L’EDPB ha, pertanto, pubblicato alcune FAQ per fornire alcune prime risposte per affrontare le conseguenze pratiche della decisione Schrems II, precisando – peraltro – che tale documento sarà successivamente integrato con ulteriori approfondimenti, a seguito di una puntuale valutazione di tutti i profili analizzati dalla sentenza della Corte di Giustizia UE.

Le FAQ dell’EDPB si occupano di molti aspetti, tutti rilevanti, e vi suggerisco, quindi, di leggere l’intero documento con attenzione: lo trovate, come sempre, alla pagina “documenti utili” del Blog, nella traduzione italiana pubblicata dal nostro Garante.

Dato che in un mio precedente articolo (“Il dopo Privacy Shield“) mi ero soffermato sulla possibilità di utilizzare, dopo la decisione sul caso Schrems II, i rimedi previsti dall’art. 49 GDPR, in questa sede mi sembra interessante approfondire questo specifico profilo, segnalando quanto afferma l’EDPB al riguardo.

Secondo l’EDPB, è certamente possibile trasferire dati da UE a USA sulla base delle deroghe previste dall’articolo 49 del GDPR, purché siano soddisfatte le condizioni previste da tale articolo e con le precisazioni contenute nelle linee-guida pubblicate dall’EDPB stesso (Linee Guida n. 2/2018 adottate il 25 maggio 2018).

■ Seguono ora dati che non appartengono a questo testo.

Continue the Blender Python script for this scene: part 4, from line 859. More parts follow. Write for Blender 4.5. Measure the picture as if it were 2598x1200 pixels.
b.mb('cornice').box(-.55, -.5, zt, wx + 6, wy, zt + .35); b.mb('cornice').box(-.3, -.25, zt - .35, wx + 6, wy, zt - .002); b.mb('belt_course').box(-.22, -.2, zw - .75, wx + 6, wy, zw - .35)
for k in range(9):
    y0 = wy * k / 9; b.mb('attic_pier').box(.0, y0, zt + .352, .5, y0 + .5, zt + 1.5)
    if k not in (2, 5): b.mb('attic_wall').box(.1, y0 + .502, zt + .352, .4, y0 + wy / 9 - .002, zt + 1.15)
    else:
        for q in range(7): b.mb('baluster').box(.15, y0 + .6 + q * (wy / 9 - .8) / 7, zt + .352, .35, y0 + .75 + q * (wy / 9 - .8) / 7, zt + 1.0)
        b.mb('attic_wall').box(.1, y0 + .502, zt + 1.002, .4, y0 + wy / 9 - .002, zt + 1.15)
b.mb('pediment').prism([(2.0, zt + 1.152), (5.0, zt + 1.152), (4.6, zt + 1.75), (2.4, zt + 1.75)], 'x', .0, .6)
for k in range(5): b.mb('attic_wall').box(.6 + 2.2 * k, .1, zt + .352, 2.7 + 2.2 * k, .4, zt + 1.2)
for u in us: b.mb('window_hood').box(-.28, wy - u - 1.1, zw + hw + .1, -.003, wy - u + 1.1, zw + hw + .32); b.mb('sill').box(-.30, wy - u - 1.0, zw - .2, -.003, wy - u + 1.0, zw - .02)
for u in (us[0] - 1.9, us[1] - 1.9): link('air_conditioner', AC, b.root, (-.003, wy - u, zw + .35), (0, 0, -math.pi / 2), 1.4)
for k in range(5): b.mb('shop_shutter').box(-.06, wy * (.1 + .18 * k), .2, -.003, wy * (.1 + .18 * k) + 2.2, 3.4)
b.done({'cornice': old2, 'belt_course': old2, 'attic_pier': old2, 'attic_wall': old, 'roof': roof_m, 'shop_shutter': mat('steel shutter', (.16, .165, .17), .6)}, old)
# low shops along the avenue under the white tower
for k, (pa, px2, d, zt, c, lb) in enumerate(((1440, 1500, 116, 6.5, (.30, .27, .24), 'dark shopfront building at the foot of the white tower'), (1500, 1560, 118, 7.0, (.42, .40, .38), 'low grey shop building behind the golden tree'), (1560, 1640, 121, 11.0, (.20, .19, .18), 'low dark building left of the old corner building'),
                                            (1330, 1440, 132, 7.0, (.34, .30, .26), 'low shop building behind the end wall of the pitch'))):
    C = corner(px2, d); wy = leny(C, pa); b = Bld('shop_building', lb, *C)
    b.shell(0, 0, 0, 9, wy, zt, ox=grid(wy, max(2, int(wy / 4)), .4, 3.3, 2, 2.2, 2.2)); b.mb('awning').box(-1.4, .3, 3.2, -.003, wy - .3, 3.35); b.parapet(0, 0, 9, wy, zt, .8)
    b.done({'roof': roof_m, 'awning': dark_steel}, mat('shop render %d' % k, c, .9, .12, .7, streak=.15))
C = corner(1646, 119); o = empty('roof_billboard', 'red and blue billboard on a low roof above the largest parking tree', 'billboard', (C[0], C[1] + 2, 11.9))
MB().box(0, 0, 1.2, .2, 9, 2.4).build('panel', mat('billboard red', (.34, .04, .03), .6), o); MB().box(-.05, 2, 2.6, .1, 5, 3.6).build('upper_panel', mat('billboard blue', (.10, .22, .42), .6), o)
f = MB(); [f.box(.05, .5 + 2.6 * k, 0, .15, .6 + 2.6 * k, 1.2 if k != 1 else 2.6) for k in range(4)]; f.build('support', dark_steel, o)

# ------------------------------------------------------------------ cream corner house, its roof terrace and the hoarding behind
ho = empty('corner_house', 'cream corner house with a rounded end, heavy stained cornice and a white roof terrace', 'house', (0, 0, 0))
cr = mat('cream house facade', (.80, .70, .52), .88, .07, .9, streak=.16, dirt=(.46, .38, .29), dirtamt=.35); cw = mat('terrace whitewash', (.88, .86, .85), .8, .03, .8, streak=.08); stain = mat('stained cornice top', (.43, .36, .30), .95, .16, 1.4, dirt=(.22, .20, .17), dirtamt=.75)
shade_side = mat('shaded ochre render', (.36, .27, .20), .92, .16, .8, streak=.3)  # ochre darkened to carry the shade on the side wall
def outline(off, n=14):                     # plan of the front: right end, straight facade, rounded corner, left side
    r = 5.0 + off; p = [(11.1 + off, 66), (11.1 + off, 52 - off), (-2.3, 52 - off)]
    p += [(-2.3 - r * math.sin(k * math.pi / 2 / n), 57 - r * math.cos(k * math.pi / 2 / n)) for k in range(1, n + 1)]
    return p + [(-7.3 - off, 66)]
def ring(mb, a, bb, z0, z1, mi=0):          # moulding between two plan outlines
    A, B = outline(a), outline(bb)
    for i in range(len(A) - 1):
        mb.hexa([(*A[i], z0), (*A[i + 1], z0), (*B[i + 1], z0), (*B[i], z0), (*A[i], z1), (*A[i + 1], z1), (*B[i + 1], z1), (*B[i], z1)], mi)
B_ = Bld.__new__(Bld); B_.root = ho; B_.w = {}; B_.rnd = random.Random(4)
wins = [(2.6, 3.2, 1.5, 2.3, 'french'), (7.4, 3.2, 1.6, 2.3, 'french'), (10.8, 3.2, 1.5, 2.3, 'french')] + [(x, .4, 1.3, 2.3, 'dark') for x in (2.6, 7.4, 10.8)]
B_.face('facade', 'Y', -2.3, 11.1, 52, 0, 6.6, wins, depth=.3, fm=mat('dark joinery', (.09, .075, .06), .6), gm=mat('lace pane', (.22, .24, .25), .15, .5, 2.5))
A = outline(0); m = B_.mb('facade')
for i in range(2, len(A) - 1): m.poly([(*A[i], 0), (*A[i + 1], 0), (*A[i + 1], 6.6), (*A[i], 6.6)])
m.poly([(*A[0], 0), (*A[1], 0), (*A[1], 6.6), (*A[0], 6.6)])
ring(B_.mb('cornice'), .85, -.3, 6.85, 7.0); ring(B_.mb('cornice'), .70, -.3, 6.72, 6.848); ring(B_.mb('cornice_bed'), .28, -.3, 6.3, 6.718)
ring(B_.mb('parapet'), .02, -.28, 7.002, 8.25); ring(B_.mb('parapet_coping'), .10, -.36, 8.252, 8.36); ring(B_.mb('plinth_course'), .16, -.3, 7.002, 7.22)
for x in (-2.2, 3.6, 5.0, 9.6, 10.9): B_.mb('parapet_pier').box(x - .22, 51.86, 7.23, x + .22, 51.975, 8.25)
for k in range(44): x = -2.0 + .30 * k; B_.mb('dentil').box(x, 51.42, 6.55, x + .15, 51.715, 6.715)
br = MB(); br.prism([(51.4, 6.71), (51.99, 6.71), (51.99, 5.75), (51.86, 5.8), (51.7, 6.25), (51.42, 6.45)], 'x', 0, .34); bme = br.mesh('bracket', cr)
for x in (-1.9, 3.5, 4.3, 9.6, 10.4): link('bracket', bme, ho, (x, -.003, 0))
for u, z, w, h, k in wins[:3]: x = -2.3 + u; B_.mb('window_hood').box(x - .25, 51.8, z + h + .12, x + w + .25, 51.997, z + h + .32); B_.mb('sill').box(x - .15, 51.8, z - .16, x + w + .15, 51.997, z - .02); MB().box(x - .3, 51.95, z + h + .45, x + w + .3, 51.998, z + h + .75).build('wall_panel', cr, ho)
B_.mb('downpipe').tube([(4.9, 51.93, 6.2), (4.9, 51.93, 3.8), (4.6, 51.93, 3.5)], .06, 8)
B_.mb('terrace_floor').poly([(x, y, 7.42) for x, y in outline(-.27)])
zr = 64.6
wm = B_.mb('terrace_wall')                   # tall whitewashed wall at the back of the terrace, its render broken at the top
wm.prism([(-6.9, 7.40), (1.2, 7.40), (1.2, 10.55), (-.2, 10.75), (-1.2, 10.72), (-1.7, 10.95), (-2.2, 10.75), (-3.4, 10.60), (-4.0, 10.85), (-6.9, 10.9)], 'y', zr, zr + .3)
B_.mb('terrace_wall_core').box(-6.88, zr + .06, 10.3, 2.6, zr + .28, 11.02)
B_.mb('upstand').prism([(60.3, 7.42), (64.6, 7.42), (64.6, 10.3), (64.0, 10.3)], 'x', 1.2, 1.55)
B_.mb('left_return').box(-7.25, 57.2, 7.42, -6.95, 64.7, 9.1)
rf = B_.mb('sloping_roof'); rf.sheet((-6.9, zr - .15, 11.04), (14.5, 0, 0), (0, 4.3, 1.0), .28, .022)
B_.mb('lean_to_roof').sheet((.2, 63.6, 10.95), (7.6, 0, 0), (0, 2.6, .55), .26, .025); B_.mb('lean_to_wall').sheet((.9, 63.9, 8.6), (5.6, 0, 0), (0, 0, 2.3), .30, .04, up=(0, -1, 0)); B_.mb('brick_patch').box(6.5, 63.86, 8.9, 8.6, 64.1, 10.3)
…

In particolare, ci viene ricordato che:

a) quando i trasferimenti sono basati sul consenso dell’interessato, tale consenso deve essere esplicito e specifico con riguardo al particolare trasferimento che si sta realizzando (quindi, l’esportatore di dati personali deve assicurarsi di ottenere un consenso specifico prima che il trasferimento sia messo in atto); il consenso deve, inoltre, essere informato, in particolare sui possibili rischi del trasferimento, soprattutto quando i dati personali dell’interessato vengono trasferiti a un Paese che non fornisce una protezione adeguata e non vi sono sufficienti misure di salvaguardia adeguate a proteggere i suoi dati;


b) per quanto riguarda i trasferimenti necessari all’esecuzione di un contratto tra l’interessato e il Titolare del trattamento, occorre tenere presente che i dati personali possono essere trasferiti solo su base occasionale. In ogni caso, questa deroga può essere invocata solo quando il trasferimento è oggettivamente necessario all’esecuzione del contratto;

c) in relazione ai trasferimenti necessari per importanti motivi di interesse pubblico (che devono essere riconosciuti nella legislazione dell’UE o in quella degli Stati membri), il requisito essenziale per l’applicabilità di tale deroga è la constatazione della sussistenza di importanti motivi di interesse pubblico, e non già la natura del soggetto coinvolto nel trasferimento. L’EDP ricorda, inoltre, che, sebbene questa deroga non sia limitata ai trasferimenti di dati personali aventi natura “occasionale”, ciò non significa che i trasferimenti di dati sulla base della deroga relativa alla sussistenza di importanti motivi di interesse pubblico possano configurarsi su larga scala e in modo sistematico. Occorre, invece, sempre rispettare il principio generale per cui le deroghe previste all’articolo 49 del GDPR non devono trasformarsi, di fatto, in regola di generale e generalizzata applicazione, ma va applicata a fronte dell’esito positivo di un rigoroso test di necessità.

Insomma, dopo la sentenza del caso Schrems II e il venir meno del Privacy Shield, l’art. 49 del GDPR può venirci in aiuto, ma non è la panacea per ogni male.